— Start of SOURCE MATERIAL —

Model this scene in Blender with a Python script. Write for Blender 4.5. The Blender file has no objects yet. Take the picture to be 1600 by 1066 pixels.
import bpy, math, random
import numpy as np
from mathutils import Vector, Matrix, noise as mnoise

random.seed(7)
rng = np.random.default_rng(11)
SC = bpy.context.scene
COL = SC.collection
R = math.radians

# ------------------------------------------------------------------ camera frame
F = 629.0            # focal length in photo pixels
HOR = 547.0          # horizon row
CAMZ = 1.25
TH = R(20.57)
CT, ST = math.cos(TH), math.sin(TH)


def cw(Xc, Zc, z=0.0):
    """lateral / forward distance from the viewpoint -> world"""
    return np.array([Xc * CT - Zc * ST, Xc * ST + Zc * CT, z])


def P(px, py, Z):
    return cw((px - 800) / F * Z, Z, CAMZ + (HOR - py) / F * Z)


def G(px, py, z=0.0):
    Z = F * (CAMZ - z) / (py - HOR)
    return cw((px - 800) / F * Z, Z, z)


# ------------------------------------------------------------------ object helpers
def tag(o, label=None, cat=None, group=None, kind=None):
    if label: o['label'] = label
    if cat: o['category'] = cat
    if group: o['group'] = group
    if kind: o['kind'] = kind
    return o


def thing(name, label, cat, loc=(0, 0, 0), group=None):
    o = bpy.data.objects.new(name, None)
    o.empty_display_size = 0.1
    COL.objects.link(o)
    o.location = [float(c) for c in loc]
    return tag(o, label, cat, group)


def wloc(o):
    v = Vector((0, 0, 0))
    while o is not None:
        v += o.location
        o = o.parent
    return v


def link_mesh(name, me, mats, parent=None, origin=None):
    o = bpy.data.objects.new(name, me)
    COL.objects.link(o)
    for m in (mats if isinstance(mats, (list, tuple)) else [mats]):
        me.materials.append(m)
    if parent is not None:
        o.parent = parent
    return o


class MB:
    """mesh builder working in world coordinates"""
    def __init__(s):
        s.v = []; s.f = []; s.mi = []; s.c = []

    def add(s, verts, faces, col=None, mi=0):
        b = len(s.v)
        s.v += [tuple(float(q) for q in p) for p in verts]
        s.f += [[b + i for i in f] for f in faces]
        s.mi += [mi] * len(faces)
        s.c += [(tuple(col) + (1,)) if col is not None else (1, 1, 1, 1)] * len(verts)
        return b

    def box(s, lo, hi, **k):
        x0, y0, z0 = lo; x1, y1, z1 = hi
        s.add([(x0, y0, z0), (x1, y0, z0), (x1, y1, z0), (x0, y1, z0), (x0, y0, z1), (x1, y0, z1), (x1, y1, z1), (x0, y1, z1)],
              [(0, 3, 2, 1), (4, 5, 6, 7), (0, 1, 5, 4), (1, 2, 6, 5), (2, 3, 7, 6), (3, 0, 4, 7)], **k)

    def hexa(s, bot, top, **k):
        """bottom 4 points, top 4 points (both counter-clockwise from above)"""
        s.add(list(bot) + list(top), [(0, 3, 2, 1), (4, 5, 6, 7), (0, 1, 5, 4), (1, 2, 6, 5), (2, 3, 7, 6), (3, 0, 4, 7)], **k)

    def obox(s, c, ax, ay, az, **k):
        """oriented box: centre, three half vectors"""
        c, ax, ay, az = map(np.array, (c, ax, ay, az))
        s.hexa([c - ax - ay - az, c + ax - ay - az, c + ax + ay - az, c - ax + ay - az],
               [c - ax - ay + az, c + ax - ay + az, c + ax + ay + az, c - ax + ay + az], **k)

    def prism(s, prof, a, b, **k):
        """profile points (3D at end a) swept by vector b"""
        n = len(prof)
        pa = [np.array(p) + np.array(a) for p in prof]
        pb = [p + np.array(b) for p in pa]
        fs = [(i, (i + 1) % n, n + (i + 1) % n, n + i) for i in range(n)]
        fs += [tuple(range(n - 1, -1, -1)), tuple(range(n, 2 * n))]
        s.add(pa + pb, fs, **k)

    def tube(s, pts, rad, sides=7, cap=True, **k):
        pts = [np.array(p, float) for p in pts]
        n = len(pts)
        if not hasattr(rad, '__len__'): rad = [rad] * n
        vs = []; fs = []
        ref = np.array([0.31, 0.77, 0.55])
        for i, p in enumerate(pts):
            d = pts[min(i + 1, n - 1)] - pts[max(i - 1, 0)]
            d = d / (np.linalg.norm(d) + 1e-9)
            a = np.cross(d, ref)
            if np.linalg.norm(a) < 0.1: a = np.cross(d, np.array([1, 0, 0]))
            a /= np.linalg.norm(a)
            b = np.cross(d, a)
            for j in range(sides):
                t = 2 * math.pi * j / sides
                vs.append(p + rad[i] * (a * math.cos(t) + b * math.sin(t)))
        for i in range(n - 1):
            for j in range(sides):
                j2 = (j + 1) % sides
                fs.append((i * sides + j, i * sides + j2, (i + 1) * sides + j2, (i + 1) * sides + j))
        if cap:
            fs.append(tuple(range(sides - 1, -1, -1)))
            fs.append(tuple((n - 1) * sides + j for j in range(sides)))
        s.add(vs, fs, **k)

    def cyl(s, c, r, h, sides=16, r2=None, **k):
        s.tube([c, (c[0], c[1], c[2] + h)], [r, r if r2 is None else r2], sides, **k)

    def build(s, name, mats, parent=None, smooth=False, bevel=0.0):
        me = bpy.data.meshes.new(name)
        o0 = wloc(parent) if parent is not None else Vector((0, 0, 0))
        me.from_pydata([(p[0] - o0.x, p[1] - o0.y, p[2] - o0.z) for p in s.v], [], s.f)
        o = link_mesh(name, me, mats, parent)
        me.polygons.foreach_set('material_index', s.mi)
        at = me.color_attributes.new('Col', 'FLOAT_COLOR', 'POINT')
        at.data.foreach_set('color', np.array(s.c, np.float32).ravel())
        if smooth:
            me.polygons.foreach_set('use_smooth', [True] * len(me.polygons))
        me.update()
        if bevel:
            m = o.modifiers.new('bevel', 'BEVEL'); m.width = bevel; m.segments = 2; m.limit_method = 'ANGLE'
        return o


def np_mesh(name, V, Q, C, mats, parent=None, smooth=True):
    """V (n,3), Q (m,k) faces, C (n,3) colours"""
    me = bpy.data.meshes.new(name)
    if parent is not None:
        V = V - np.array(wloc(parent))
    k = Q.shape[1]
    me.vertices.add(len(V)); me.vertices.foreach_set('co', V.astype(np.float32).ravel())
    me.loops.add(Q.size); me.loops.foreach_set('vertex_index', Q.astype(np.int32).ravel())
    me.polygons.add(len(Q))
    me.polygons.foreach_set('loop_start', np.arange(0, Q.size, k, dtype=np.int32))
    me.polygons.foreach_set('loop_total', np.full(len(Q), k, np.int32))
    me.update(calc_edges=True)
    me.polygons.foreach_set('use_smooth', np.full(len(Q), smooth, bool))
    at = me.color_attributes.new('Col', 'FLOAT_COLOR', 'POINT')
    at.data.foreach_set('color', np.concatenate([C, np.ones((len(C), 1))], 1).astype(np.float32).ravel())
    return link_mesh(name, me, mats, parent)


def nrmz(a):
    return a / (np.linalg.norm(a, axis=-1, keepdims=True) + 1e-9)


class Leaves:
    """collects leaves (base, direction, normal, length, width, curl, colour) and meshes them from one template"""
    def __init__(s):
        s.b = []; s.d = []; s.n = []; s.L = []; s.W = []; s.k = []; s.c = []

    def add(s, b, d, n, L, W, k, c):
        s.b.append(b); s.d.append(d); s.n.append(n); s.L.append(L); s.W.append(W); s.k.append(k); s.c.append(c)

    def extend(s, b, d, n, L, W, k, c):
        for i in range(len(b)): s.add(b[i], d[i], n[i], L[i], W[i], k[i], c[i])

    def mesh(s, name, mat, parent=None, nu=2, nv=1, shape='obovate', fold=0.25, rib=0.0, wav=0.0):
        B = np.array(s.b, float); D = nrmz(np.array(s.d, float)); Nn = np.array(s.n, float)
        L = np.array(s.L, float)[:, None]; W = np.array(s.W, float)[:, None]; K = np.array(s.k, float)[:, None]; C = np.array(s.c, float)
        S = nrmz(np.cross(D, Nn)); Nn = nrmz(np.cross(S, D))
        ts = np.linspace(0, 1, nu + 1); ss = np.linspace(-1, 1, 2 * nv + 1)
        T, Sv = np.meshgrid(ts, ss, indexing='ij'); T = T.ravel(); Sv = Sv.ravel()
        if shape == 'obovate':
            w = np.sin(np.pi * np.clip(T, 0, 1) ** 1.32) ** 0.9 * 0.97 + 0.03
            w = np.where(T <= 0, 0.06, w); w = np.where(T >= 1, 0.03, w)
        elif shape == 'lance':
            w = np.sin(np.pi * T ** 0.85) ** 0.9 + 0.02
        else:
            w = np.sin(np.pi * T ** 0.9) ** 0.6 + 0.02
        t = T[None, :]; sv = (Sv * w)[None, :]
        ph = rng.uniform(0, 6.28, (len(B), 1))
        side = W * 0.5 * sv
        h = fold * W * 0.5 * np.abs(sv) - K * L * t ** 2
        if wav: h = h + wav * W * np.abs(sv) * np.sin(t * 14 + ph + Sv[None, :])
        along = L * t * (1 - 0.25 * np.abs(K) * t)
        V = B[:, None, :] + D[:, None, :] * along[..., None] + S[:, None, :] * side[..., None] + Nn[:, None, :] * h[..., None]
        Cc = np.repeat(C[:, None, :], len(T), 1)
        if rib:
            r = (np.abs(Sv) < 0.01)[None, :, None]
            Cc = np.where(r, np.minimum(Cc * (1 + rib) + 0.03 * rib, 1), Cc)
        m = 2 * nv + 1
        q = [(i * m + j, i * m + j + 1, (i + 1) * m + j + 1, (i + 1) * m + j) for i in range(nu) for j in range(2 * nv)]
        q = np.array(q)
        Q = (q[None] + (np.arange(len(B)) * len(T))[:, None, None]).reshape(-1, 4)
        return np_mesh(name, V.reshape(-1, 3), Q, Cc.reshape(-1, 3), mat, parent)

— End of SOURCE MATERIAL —

WHAT YOU WILL DO: Of the lines above, how many contain the word "objects"? Provide the number and nothing else.

RESPONSE BELOW: 5